Enhanced van-der Waals separation in hydrated tungsten oxide nanoplates enables superior pseudocapacitive charge storage

Engineering the van-der-Waals gap by interlayer water confinement and hydration enable superfast ions transfer and intercalation that boosts the charge storage performance. Herein, we report the van-der-Waals gap modification into the layered WO3 nanostructures using cost-effective wet chemical method. The larger water molecules insertion into the hydrated WO3 crystal structure facilitates the expansion of van-der-Waals gap, which results the improvement of nanoplates thickness. The electrochemical performance in the thicker hydrated WO3 nanoplates is enhanced owing to the better crystalline nature and electrical conductivity along with van-der-Waals gap modification.
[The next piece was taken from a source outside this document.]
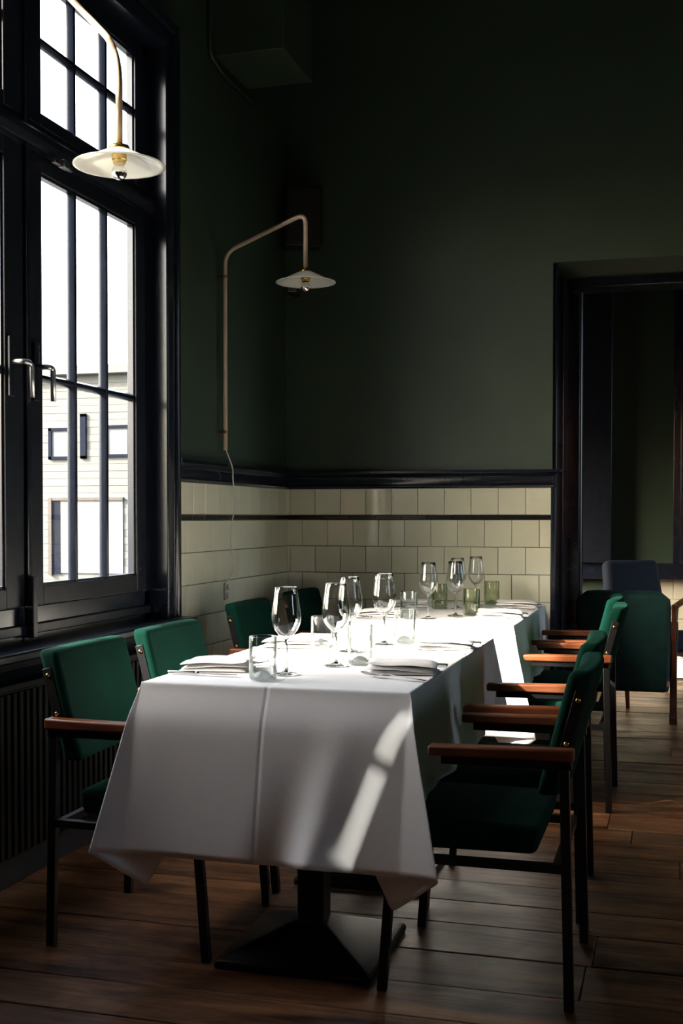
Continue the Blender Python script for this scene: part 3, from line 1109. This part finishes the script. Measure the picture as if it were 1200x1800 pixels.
def make_tumbler(mat, rim):
    b = MB()
    R_ = 0.0385
    prof = [(0.030, 0.0005), (0.0365, 0.002), (R_, 0.007), (R_ + .0003, 0.06), (R_, 0.118), (R_ - .001, 0.1205), (R_ - .0025, 0.1205), (R_ - .0035, 0.118), (R_ - .0033, 0.06), (R_ - .0040, 0.012), (0.030, 0.007)]
    b.lathe(prof, 40)
    o = b.build('tumbler', mat, None, smooth=True)
    p_ = MB().lathe([(0.0305, 0.0012), (0.026, 0.006), (0.018, 0.014), (0.009, 0.020), (0.0001, 0.022)], 32)
    q = p_.lathe([(0.0305, 0.0068), (0.026, 0.011), (0.018, 0.019), (0.009, 0.0245), (0.0001, 0.0265)], 32)
    pu = p_.build('punt', 'thick', o, smooth=True)
    rm = MB().lathe([(R_ - .0005, .1195), (R_ - .0012, .1212), (R_ - .0024, .1212), (R_ - .0031, .1195)], 40, closed=True).build('rim', mat, o, smooth=True)
    return o


wine0 = make_wine()
freeze_children(wine0)
wines = [(-1.073, 3.196, 'wine glass nearest the camera, beside the near left tumbler'),
         (-0.991, 3.423, 'wine glass in front of another one, by the near right tumbler'),
         (-1.052, 3.800, 'wine glass behind another one at the middle of the near table'),
         (-0.993, 4.044, 'wine glass at the far end of the near table, right of centre'),
         (-1.058, 5.126, 'wine glass leftmost on the far table'),
         (-0.969, 5.300, 'wine glass on the far table in front of another one'),
         (-1.035, 5.720, 'wine glass on the far table half hidden behind another one'),
         (-0.985, 5.968, 'wine glass rightmost and nearest the tiled wall on the far table')]
for i, (x, y, lb) in enumerate(wines):
    o = wine0 if i == 0 else copy_tree(wine0)
    o.location = (x, y, ZT)
    tag(o, lb, 'wine glass', 'wine glasses set on the tables')
tum_c = make_tumbler('tumbler', 0)
tum_g = make_tumbler('tumbler_g', 0)
freeze_children(tum_c)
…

Hence, the significant boost of single electrode specific capacitance from 160 F g−1 to 250 F g−1 at 2 mV s−1 is observed in 1 M H2SO4 aqueous electrolyte. Further an asymmetric supercapacitor of 1.6 V exhibits the capacitance value 27 F g−1 at 1 A g−1 with 8000 Wh kg−1 power density and 87% capacitance retention after 2500 cycles. The van-der-Waal gaps engineering of layered materials is a potential strategy to amplify supercapacitor performance.